Lorsqu’on démarre la seconde émulation imbriquée, Qemu essaye d’utiliser le même sous-réseau sur l’interface tap0
qui sert à accéder à la machine la plus interne. Le routage échoue et la machine interne n’a pas accès au réseau externe. Il faudrait demander à Qemu de changer de sous-réseau, mais je n’ai pas eu le courage de relancer le boot (qui dure une heure) de la seconde émulation.

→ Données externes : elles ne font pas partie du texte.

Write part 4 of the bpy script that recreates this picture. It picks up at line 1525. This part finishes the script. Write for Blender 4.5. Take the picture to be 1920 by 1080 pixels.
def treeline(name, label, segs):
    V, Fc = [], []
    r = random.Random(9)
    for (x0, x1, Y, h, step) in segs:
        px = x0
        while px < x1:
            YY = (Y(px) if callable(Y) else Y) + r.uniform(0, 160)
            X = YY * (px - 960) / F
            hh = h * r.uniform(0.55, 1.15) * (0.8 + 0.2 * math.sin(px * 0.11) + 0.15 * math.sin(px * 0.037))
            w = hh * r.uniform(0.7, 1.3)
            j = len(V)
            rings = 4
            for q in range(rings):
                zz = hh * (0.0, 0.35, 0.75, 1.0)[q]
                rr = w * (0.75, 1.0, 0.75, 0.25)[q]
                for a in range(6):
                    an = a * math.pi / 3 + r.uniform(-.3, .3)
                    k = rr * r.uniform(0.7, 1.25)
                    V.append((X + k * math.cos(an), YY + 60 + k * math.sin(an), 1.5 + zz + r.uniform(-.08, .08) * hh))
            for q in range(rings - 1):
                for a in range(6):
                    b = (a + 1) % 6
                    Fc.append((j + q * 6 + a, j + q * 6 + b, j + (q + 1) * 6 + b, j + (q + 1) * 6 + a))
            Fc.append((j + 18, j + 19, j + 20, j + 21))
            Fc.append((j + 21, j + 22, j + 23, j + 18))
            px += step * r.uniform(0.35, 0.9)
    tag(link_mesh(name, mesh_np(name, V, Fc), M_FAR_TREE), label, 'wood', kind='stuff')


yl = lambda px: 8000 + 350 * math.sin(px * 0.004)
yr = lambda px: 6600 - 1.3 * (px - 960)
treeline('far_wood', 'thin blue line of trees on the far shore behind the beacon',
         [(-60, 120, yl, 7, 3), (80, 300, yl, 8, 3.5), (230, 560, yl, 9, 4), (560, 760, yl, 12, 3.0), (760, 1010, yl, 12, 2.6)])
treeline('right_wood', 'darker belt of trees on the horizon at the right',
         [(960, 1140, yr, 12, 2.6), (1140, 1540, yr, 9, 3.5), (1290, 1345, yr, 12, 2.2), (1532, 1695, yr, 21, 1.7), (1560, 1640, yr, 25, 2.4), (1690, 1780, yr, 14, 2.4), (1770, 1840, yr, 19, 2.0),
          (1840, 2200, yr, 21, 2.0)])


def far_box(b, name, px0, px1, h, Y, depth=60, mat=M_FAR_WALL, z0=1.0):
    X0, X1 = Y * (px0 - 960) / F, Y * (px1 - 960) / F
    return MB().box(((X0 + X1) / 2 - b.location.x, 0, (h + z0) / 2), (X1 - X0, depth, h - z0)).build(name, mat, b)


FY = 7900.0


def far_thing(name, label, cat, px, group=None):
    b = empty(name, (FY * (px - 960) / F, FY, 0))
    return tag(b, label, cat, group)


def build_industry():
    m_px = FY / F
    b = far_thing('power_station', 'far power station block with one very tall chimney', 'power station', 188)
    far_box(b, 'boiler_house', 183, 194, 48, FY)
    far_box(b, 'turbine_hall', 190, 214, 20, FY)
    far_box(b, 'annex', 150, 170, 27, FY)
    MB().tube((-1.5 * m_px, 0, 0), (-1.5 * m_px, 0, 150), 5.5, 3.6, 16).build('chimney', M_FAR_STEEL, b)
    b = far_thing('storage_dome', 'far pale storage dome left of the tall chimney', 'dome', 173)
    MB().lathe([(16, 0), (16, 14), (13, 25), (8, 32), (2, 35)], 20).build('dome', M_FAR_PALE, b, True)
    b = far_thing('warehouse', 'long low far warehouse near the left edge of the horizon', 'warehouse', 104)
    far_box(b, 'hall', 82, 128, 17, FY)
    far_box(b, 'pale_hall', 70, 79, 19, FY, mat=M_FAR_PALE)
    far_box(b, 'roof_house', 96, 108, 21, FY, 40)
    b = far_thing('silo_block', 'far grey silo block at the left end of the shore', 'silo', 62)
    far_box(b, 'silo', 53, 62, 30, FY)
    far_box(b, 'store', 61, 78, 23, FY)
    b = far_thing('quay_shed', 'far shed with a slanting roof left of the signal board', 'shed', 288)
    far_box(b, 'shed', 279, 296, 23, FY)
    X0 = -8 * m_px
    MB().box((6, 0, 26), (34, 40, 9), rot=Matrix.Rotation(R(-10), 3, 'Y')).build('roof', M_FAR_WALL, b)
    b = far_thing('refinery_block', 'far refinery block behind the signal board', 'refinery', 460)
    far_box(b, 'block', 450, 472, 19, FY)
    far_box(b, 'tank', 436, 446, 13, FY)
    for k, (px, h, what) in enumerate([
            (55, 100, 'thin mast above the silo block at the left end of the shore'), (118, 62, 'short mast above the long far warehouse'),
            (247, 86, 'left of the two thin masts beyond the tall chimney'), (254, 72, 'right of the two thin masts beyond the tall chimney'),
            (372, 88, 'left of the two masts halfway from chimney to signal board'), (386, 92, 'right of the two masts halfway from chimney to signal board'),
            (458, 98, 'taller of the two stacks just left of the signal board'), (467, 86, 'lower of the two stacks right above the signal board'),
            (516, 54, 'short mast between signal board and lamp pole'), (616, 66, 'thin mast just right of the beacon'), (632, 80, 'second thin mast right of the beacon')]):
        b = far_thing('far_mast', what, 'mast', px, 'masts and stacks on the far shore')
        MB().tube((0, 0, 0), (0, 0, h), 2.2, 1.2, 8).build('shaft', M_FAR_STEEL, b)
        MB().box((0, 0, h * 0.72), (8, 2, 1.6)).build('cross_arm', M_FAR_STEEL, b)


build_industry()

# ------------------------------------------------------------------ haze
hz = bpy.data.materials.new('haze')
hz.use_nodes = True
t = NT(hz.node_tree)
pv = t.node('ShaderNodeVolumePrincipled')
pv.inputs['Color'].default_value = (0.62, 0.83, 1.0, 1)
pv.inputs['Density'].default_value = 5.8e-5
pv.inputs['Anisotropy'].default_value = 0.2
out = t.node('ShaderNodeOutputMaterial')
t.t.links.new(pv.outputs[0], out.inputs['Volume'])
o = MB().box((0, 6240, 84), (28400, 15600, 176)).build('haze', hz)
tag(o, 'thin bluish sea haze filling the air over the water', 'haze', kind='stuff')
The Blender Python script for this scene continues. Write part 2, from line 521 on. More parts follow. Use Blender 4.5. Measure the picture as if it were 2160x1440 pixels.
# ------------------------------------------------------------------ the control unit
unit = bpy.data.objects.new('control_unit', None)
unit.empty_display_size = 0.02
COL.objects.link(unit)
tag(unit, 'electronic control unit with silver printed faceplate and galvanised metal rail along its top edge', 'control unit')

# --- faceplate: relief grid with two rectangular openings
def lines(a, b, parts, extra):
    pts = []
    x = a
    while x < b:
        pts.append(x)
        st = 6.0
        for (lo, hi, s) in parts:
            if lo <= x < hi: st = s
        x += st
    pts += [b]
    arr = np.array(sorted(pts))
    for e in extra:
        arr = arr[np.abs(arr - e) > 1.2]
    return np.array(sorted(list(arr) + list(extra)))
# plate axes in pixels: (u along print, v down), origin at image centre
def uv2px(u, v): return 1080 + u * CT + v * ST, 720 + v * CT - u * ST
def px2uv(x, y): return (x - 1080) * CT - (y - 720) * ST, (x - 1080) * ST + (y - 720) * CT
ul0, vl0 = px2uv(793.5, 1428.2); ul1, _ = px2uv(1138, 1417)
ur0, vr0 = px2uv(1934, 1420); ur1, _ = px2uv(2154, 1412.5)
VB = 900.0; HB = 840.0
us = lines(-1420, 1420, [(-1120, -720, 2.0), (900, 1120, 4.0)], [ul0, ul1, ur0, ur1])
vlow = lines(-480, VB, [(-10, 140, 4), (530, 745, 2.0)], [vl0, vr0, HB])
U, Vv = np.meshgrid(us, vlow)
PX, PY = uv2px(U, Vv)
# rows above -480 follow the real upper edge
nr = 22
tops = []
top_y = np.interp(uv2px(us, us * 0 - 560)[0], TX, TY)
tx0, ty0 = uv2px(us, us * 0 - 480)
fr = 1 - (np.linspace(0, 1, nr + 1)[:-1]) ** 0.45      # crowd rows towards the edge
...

Après quelques minutes, j’arrête la machine la plus interne, et je retourne sur l’émulateur intermédiaire (la commande halt
ne prend pas autant de temps que le boot, mais il faut quand même un peu de patience).
qemux86-64:~$ sudo /sbin/halt Broadcast message from root@qemux86-64 (ttyS0) (Wed Feb 2 13:54:19 2022): The system is going down for system halt NOW! INIT: Switching to runlevel: 0 INIT: Sending processes configured via /etc/inittab the TERM signal Stopping OpenBSD Secure Shell server: sshdstopped /usr/sbin/sshd (pid 324) . * Stopping Avahi mDNS/DNS-SD Daemon: avahi-daemon *iled to kill daemon: Timer expired ] Stopping bluetooth: bluetoothd. Stopping system message bus: dbus. stopping mountd: done stopping nfsd: [14043.507768] nfsd: last server has exited, flushing export cache done Stopping syslogd/klogd: stopped syslogd (pid 374) stopped klogd (pid 377) [...] Sending all processes the TERM signal... logout Sending all processes the KILL signal... Unmounting remote filesystems... Deactivating swap... Unmounting local filesystems... [14411.850884] EXT4-fs (vda): re-mounted. Opts: (null) [14449.613391] ACPI: Preparing to enter system sleep state S5 [14449.765252] reboot: Power down runqemu - INFO - Cleaning up sh-5.0$
Nous voici de retour dans l’émulateur intermédiaire, j’en profite pour voir le volume de root filesystem qui a été utilisé par le build Yocto Project :
sh-5.0$ df Filesystem 1K-blocks Used Available Use% Mounted on /dev/root 78822416 58268392 16305412 79% / devtmpfs 4072988 0 4072988 0% /dev tmpfs 4073468 108 4073360 1% /run tmpfs 4073468 328 4073140 1% /var/volatile sh-5.0$
Un peu moins de 60 Go sont occupés pour stocker le système lui-même, ainsi que les sources et les fichiers binaires produits par la compilation. Je termine en arrêtant cet émulateur pour revenir sur mon shell (fourni par Yocto Cooker) du PC.
sh-5.0$ sudo /sbin/halt Password: (stack) Broadcast message from root@qemuarm64 (ttyAMA0) (Wed Feb 2 14:18:36 2022): The system is going down for system halt NOW! INIT: Switching to runlevel: 0 [...] Set 'tap0' nonpersistent [build-stacking-arm]$ exit exit [stacking-yocto]$
Conclusion
Finalement nous nous sommes éloignés de l’idée initiale qui avait motivé cette série d’expérimentations, et qui concernait plutôt les fermes de build et la compilation distribuée.
Néanmoins, même si cette expérience n’est pas très utile en pratique, j’en conviens volontiers, elle nous a permis d’établir la liste des packages nécessaires pour mener à bien une compilation d’une image avec Yocto Project. En outre j’ai pu en profiter pour rédiger la recette servant à embarquer Yocto Cooker.
Notons quand même que cette série de compilations nous permet de valider le fait qu’une image produite avec Yocto Project (et avec les layers de meta-openembedded
) peut être auto-suffisante et peut embarquer tous les outils nécessaires pour se regénérer intégralement.